Hourra! à Mohamed Talbi
A point nommé, intervient sur la scène publique le professeur Mohamed Talbi, un savant de formation zeitounienne au départ, ayant fait par la suite œuvre d’historien, médiéviste, qui par une série de livres sur l’Islam remet en cause le bien-fondé du fikh, récusant la tradition prophétique dans la mesure où elle passe outre le texte sacré. Il considère l’Islam comme n’ayant pour fondement que le Coran dont il fait une lecture «vectorielle», explique-t-il. Alors que jusque-là la propagation de son œuvre est limitée au cercle des spéciallistes et intellectuels, il fait une entrée tonitruante sur la scène politique, intervenant tous azimuts dans différents médias. Documents et arguments à l’appui, il proclame que «l’Islam est laïcité». Il considère que la charia, n’étant pas révélée comme le Coran, lui étant postérieure de quelques siècles, n’est pas recevable dans son intégralité.
Bien plus, en s’appuyant sur des arguments irréfutables, il démontre que la charia est absolument incompatible avec la démocratie qu’il accepte dans sa forme moderne.
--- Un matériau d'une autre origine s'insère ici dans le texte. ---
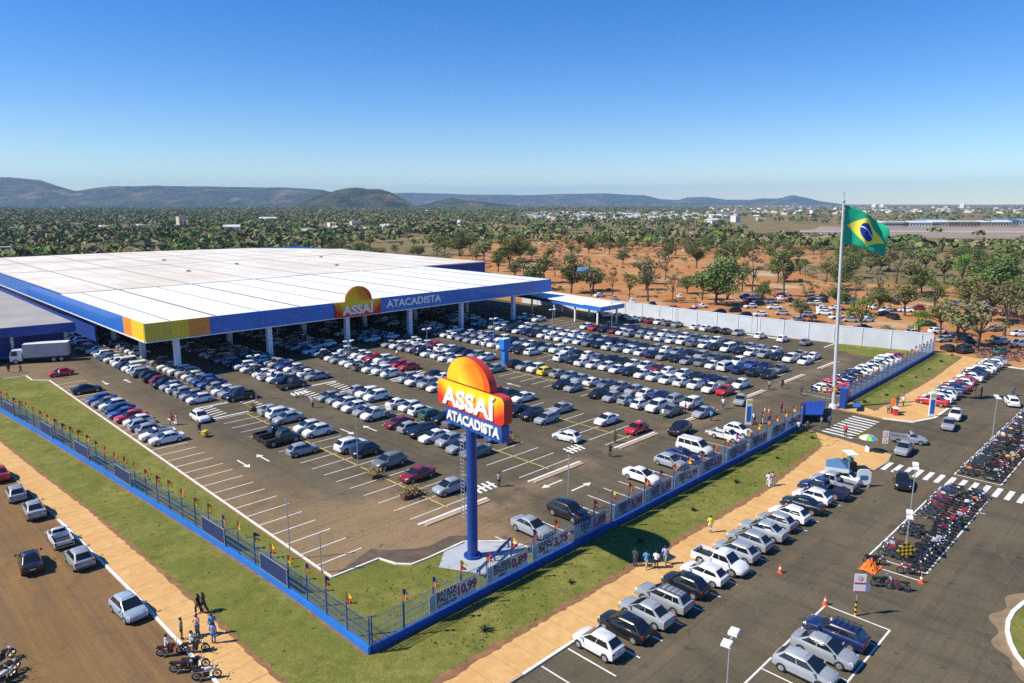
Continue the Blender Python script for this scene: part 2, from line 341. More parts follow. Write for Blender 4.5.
# ragged soil edges between lawn, walks and fence plinths
er = random.Random(19)
def ragged(b, pts, w0, w1, z, step=0.45):
    a_ = []; c_ = []
    for p, q in zip(pts, pts[1:]):
        L = math.hypot(q[0] - p[0], q[1] - p[1]); nx, ny = -(q[1] - p[1]) / L, (q[0] - p[0]) / L; k = 0.0
        while k < L:
            x, y = p[0] + (q[0] - p[0]) * k / L, p[1] + (q[1] - p[1]) * k / L; u0, u1 = w0 * er.uniform(0.3, 1.5), w1 * er.uniform(0.4, 1.3)
            a_.append((x + nx * u0, y + ny * u0)); c_.append((x - nx * u1, y - ny * u1)); k += step
    n = len(a_); b.add([(p[0], p[1], z) for p in a_ + c_], [(n + i, n + i + 1, i + 1, i) for i in range(n - 1)])
b = MB(); ragged(b, [(-4.4, -5.75), (8, -5.6), (47, -6.05), (66.3, -4.4)], 0.42, 0.3, 0.067); ragged(b, [(87.7, -3.65), (115, -3.88), (141.5, -2.6)], 0.3, 0.25, 0.067)
ragged(b, [(p[0] - 0.14, p[1]) for p in FL[::-1]], 0.22, 0.02, 0.068); ragged(b, [(0.2, -0.14), (37, 0.1), (61, 0.3), (72.6, 0.75)], 0.02, 0.2, 0.068); ragged(b, [(88, 0.85), (115, 1.45), (141.2, 2.25)], 0.02, 0.2, 0.068)
ragged(b, [(p[0] + 0.05, p[1]) for p in SWI[:-1]], 0.22, 0.22, 0.069); ragged(b, [(3.4, 105), (3.4, 11)], 0.02, 0.22, 0.07)
struct(b.build('soil_edge', M_SOIL))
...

Selon ce savant, musulman pratiquant, la croyance a pour référence unique le texte révélé du Coran que tout doute à son sujet autorise Mohamed Talbi, le savant, à excommunier (insilakh) son auteur, visant par là ses pairs, concurrents en islamologie (science, sic de l’Islam) querelle de chapelle ! Dans cette optique, Talbi apparaît comme un musulman de l’originel, cet intangible sacro-saint. De notre point de vue, il est loin d’être le libre penseur congédiant toute croyance, car croire c’est ne pas penser. Néanmoins dans le champ religieux, sa théorie est révolutionnaire, son émergence est un événement. Il tranche nettement avec un dogmatisme théologique millénaire, en dépit des rectifications contemporaines. Par là, on atteint le point ultime de la sécularisation de la religion musulmane. Ainsi, dans la sphère religieuse s’est opéré un retournement sur soi dont la portée est incommensurable, on n’en prendra pleinement conscience qu’à terme. Mais, cette prise de position est déjà, pour l’instant, une parade efficace à l’attaque des islamistes visant à régenter la société. Il est admis plus qu’auparavant à la suite de Mohamed Talbi que «l’Islam est liberté».
En ces moments bénis où l’histoire s’est accélérée, la «révolution du 14 janvier 2011» comporte à la fois un danger : l’islam politique et un bienfait, la liberté.